The question of whether plaintiff was an “employee” during his tenure as chairman of the Board of Election Commissioners has two distinct aspects. The first has to do with whether plaintiff may more properly be characterized a state or city employee during that period. This determination is a pure question of law. The second aspect has to do with whether plaintiff worked less than half time. This is a question of fact.
On appeal defendant argues only that plaintiff was a state rather than city em*626ployee. Essentially defendant argues that, although plaintiffs salary was paid by the city, he functioned as a state employee because he was appointed by the governor, and because the duties and qualifications for his office are derived from state statute. See §§ 115.027, 115.029.3, 115.033, RSMo, 1986. To support this argument, defendant relies primarily on State ex rel. Aloe Instrument Co. v. Meier, 69 S.W. 668 (Mo.App.1902). That case held the St. Louis election commissioner was an officer of the state, and as such was not subject to a provision of the city charter prohibiting city officers from contracting with the city.

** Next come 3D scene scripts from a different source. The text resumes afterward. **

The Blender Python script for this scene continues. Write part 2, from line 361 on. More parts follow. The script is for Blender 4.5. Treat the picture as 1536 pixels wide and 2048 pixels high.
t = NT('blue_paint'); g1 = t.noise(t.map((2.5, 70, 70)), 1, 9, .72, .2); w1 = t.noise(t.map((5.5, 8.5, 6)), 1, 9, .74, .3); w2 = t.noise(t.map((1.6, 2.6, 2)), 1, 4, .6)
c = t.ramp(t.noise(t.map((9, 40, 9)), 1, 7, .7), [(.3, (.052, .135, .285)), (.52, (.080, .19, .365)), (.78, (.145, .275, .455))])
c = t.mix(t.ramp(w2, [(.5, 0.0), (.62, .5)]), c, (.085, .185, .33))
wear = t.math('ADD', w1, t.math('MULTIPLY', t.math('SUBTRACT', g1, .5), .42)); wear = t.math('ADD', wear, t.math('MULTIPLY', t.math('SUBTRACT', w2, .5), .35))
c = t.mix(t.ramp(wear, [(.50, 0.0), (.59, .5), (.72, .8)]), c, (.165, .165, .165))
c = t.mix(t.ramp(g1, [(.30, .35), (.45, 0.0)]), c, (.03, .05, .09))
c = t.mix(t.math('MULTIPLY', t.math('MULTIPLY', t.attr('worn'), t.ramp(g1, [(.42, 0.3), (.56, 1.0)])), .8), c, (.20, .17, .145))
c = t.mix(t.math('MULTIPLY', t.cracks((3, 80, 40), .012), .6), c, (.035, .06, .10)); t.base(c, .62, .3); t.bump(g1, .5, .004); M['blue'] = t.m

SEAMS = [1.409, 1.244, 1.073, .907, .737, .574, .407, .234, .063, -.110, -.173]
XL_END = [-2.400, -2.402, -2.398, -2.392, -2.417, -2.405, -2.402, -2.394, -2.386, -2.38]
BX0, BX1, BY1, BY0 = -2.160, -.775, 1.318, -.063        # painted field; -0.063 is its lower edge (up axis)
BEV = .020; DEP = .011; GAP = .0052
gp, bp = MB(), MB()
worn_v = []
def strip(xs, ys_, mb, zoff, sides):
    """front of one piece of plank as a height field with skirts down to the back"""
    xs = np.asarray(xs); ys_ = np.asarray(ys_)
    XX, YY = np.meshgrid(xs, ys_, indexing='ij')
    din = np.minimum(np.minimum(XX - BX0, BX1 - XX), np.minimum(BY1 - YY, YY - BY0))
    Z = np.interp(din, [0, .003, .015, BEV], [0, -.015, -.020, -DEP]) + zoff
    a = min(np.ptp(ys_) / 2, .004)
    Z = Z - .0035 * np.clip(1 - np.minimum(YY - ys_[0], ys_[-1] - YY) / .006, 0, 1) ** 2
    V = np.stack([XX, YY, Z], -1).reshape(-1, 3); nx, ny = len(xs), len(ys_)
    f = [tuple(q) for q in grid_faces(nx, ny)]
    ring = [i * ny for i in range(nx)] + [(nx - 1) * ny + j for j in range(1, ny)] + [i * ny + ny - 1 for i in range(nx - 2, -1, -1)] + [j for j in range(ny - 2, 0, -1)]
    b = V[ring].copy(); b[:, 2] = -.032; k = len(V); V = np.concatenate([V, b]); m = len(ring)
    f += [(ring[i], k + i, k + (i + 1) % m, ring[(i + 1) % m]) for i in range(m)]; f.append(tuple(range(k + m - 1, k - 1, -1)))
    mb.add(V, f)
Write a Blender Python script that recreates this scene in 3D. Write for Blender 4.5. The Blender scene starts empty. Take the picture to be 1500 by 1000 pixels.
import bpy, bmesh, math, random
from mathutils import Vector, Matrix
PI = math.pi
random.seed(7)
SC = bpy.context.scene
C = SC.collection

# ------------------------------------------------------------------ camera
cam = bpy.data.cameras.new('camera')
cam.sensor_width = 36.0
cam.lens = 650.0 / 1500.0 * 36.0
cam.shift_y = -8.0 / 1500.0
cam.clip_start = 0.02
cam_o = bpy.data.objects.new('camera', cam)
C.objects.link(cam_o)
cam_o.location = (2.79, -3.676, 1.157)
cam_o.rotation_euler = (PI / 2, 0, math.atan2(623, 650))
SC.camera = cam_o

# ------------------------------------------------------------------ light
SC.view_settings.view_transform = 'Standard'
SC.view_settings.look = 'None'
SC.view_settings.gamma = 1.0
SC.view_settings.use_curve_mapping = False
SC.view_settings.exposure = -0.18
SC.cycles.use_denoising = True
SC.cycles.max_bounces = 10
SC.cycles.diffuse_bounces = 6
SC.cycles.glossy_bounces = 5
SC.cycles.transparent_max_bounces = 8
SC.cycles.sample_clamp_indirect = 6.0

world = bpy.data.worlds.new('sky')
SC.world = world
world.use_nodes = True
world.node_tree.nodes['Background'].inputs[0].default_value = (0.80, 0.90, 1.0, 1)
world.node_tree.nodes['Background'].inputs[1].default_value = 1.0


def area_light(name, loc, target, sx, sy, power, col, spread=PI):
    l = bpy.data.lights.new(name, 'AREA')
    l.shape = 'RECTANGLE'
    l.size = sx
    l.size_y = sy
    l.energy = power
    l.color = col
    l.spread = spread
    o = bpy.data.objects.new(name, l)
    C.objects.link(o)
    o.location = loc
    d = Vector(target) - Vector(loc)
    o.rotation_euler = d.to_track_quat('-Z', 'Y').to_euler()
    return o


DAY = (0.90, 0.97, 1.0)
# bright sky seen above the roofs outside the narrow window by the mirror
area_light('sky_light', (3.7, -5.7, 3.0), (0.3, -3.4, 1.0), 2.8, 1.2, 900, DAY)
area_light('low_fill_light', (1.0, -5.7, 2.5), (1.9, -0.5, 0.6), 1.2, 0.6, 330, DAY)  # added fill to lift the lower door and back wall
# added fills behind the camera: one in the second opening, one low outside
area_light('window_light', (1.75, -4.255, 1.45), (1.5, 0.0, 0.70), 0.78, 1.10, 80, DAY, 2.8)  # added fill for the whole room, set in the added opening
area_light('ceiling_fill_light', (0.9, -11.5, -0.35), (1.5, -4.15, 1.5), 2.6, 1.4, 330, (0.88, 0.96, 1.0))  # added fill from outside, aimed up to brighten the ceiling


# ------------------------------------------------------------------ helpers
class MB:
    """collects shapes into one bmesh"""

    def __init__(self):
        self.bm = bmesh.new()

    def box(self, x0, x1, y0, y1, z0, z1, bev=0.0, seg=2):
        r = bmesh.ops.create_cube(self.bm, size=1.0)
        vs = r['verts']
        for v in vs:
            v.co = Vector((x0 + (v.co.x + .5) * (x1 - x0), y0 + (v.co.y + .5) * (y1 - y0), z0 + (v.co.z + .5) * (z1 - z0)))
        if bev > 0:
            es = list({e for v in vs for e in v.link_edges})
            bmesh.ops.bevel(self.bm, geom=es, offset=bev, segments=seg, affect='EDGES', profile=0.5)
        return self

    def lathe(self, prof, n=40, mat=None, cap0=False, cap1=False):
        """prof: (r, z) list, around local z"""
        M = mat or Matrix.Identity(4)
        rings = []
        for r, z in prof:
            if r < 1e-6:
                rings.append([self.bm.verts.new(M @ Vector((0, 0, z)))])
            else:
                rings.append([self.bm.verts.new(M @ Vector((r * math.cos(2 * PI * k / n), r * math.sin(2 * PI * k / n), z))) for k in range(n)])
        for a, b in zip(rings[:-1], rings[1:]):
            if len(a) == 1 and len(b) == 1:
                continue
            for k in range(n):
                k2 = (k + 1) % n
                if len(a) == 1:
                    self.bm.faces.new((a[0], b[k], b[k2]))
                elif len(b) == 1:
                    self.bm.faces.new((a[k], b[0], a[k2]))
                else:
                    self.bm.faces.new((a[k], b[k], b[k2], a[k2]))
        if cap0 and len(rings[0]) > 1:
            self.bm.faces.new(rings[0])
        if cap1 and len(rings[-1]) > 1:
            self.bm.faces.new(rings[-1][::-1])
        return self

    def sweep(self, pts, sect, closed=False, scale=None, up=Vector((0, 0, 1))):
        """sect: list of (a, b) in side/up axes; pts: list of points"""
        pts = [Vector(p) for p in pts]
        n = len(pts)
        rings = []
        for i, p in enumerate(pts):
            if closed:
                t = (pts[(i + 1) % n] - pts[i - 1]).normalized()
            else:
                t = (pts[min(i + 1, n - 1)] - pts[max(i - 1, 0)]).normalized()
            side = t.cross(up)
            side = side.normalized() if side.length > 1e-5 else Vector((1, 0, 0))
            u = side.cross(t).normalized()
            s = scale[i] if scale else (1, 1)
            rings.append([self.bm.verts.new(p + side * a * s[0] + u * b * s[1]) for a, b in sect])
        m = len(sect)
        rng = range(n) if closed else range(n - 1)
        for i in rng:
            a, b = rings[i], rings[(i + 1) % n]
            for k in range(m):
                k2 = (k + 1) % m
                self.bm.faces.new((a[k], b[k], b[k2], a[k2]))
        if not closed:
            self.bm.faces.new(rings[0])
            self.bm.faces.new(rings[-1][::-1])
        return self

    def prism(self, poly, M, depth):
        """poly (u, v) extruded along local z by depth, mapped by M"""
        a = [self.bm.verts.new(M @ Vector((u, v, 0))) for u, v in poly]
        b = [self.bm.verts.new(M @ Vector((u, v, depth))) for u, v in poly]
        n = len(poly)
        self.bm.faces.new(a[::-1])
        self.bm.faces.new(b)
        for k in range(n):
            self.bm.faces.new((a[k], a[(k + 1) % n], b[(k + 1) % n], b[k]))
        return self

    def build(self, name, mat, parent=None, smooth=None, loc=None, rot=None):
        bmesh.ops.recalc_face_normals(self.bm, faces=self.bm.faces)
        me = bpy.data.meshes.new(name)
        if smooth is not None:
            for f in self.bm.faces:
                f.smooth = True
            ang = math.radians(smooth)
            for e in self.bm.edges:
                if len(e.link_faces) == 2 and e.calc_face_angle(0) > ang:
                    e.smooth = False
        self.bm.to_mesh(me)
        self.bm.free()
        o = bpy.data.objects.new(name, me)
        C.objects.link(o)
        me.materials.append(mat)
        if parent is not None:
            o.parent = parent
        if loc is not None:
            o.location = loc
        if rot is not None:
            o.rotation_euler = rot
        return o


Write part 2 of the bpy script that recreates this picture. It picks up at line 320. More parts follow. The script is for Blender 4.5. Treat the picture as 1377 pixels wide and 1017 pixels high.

The Meier case is, however, not dispositive of the issues presented in this case. The question of whether one is an officer of the city for purposes of a prohibition against contracting with the city is entirely distinct from the question of whether one is an employee for purposes of membership in the city retirement plan. As the Missouri Supreme Court recognized in State ex rel Hadley v. Washburn, 67 S.W. 592 (Mo.1902), an election commissioner is a state officer for some purposes but not for others. See also State ex rel. Forestel v. Higgins, 46 S.W. 423 (Mo.1898). We have little difficulty concluding that for purposes of deciding whether plaintiff was entitled to additional creditable service under the city’s retirement plan, plaintiff was an employee of the government entity which paid his salary. The definition of employee in § 4.16.055 of the City Code contains no exclusion of those who, for some purposes, are considered state officers, and we must assume if the city had intended to exclude these persons, it would have done so expressly.
Moreover, in White v. Poelker, 521 S.W.2d 31 (Mo.App.1975) both the Board and the court assumed that an employee of the St. Louis Election Commission was an “employee” for purposes of the retirement system.2 Although the employee in White was not elected, her job was created by state statute, and the restrictions placed on that job were specified by the same statute. See § 115.045, RSMo 1986.
Furthermore, plaintiffs evidence in his deposition as to the time spent as chairman of the Election Board and the statement of Centerre Chairman Clarence Barksdale, admitted by stipulation, factually support the finding that plaintiff worked over half time for purposes of § 4.16.055 of the City Code.
Convinced that the trial court correctly ruled in finding that plaintiff was a city employee, we now examine the other issue on appeal, i.e. whether the trial court correctly ruled that plaintiff was not entitled to additional benefits under § 4.16.255 of the City Code. Plaintiff cites no authority, nor are we aware of any, interpreting this section favorably to him. It appears to us that the court properly ruled that § 4.16.255 bars additional benefits in the case as it was presented. Section 4.16.255 specifically provides: “The amount of [an early retiree’s] pension which is thus suspended shall not be affected by such additional employment.” (Emphasis added.) Section 4.16.175 provides that such a “reemployee” “shall be considered a new employee for all purposes of the retirement system ...” (Emphasis added.) Thus plaintiff’s reemployment could only be considered toward a new pension, rather than as additional credit on an existing pension.
The judgment of the trial court is affirmed.
CRANDALL, P.J., and CRIST, J., concur.. For the intellectually curious, we recommend a reading of Phipps on the entire issue of contested and noncontested cases, and the review thereof.
. The court reversed the board’s denial of benefits for reasons other than the status of the plaintiff as an employee. White, 521 S.W.2d at 33.